Altro esempio. Nella disciplina delle OPC, alcuni ordinamenti, come quello americano, distinguono nettamente il piano delle cautele procedurali, da quello della intrinseca fairness della singola operazione. Se le prime sono – veramente e rigorosamente – rispettate, l’autorità giudiziaria o quella amministrativa non possono (salvo forse casi estremi e molto particolari di assoluta irrazionalità economica) entrare nel merito delle scelte gestionali. Non è proprio così nel nostro diritto interno ed unionale, dove, come noto, il confine tra correttezza procedurale e sostanziale delle operazioni con soggetti correlati è decisamente più sfumato, e non è probabilmente da escludere un margine delle autorità per criticare anche solo nel merito decisioni pur assunte nel rispetto delle regole procedurali.
Pur senza voler affermare una presunta necessaria neutralità delle regole rispetto al perseguimento di valori sostanziali, io credo preferibile che il governo societario si appunti soprattutto su come le decisioni sono prese, e meno su quali decisioni sono prese. Come minimo, occorre distinguere i piani e proteggere la discrezionalità gestionale e la certezza del diritto.
Ultimo spunto. Se vi è una tendenza preoccupante del dibattito sulla corporate governance è a sua ipertrofia, la difficilmente evitabile tendenza all’accumulazione di regole, di strati, di nuove imposizioni. Ciò deriva anche da fenomeni sociali ben studiati da chi si occupa di come le regole di sviluppano: ogni nuovo comitato, gruppo di lavoro, legislatore, regolatore ha la tendenza – in certo modo anche per giustificare la propria esistenza e lasciare un segno – ad aggiungere, precisare, specificare, disciplinare ulteriori fenomeni e casi. Ovviamente questo è in buona parte la fisiologica conseguenza dell’accumularsi dell’esperienza e dell’evolversi della realtà, della necessità di normare situazioni nuove o introdurre approcci nuovi a vecchie questioni. Senza scomodare né il principio di parsimonia di Occam né quelli architettonici di van der Rohe, deve però esistere un limite, deve comprendersi che una buona corporate governance è anche snella, chiara, sintetica, per princìpi; ha il coraggio togliere anziché di aggiungere, anche capitalizzando sull’evoluzione delle prassi e della sensibilità, di delegare al giudizio ex post, all’azione di enforcement pubblica e privata l’attuazione delle regole. In questo merita un plauso la versione del 2020 del nostro Codice di autoregolamentazione, che certamente ha semplificato. Ascrivo a questa prospettiva anche l’esigenza di regole sì prescrittive, ma ove possibili flessibili per adattarsi alle poliedriche manifestazioni della realtà: o, per dirlo più concretamente, non mortificare l’autonomia privata entro un quadro di limiti accettabili.

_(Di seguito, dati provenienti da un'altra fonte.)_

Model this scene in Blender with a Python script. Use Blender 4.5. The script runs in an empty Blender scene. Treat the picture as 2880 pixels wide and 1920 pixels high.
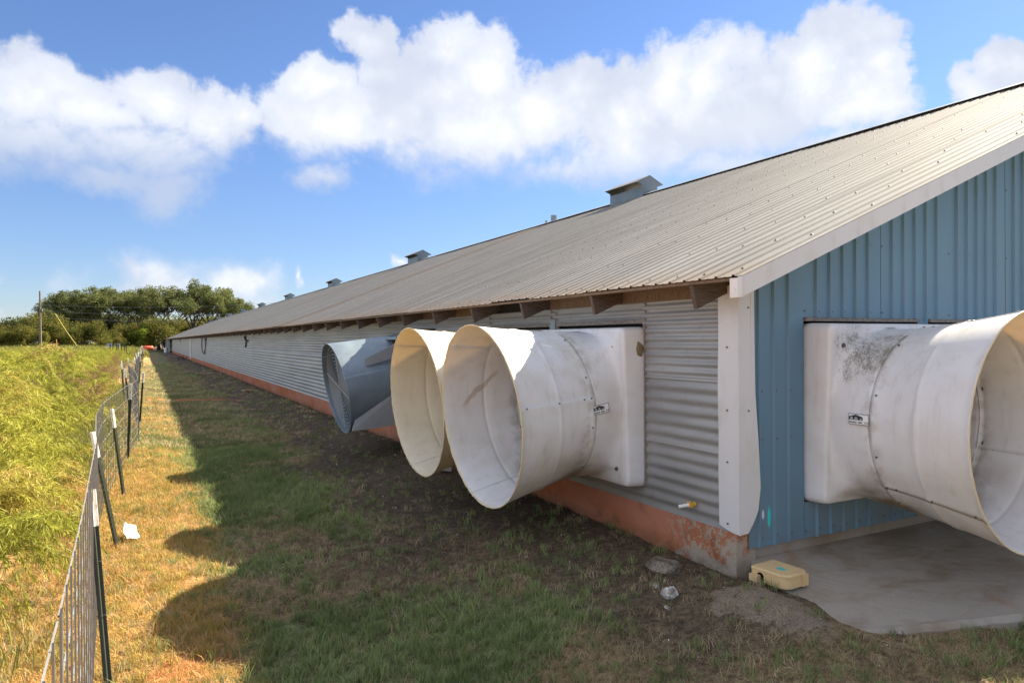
import bpy, math, random
import numpy as np
from mathutils import Vector, Matrix
R = math.radians
rng = np.random.default_rng(7)
random.seed(7)
sc = bpy.context.scene
COL = sc.collection

# ------------------------------------------------------------------ camera
cam_d = bpy.data.cameras.new('camera')
cam = bpy.data.objects.new('camera', cam_d)
COL.objects.link(cam)
cam_d.sensor_width = 36.0
cam_d.sensor_fit = 'HORIZONTAL'
cam_d.lens = 1960 / 2880 * 36
cam_d.clip_start = 0.05
cam_d.clip_end = 3000
CAMP = Vector((-3.7239, -3.6118, 1.6843))
yaw, pitch, roll = 0.486713, -0.0029456, -0.0056640
F = Vector((math.sin(yaw) * math.cos(pitch), math.cos(yaw) * math.cos(pitch), math.sin(pitch)))
Rt = Vector((math.cos(yaw), -math.sin(yaw), 0))
U = Rt.cross(F)
c_, s_ = math.cos(roll), math.sin(roll)
R2 = Rt * c_ + U * s_
U2 = U * c_ - Rt * s_
cam.matrix_world = Matrix(((R2.x, U2.x, -F.x, CAMP.x), (R2.y, U2.y, -F.y, CAMP.y), (R2.z, U2.z, -F.z, CAMP.z), (0, 0, 0, 1)))
sc.camera = cam

# ------------------------------------------------------------------ light
KX, KY = 1.25, 0.20                       # horizontal shadow shift per metre of drop
sun_vec = Vector((KX, KY, 1)).normalized()
sun_el = math.asin(sun_vec.z)
sun_az = math.atan2(sun_vec.x, sun_vec.y)
sd = bpy.data.lights.new('sun', 'SUN')
sd.energy = 5.0
sd.angle = R(0.53)
sd.color = (1.0, 0.88, 0.68)
so = bpy.data.objects.new('sun', sd)
COL.objects.link(so)
so.rotation_euler = sun_vec.to_track_quat('Z', 'Y').to_euler()

sc.view_settings.view_transform = 'Standard'
sc.view_settings.look = 'None'
sc.view_settings.exposure = 1.8
sc.view_settings.gamma = 1.0
sc.view_settings.use_curve_mapping = False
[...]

Non ho forse né l’ambizione né la capacità di ri-pensare la corporate governance. Quanto precede contiene al più tre spunti per pensare a questa materia. Li sintetizzo: primo, sul piano metodologico, ricordare parafrasando il poeta che “no corporate governance is an island onto itself”; secondo, distinguere processo da merito, mettendo l’accento sul primo; terzo, essere consapevoli che a volte un po’ di dieta fa funzionare meglio il corpo e la mente.
([1]) W. Lucy, The Death of Law: Another Obituary, in Cambridge Law Journal, 2022, p. 109 ss.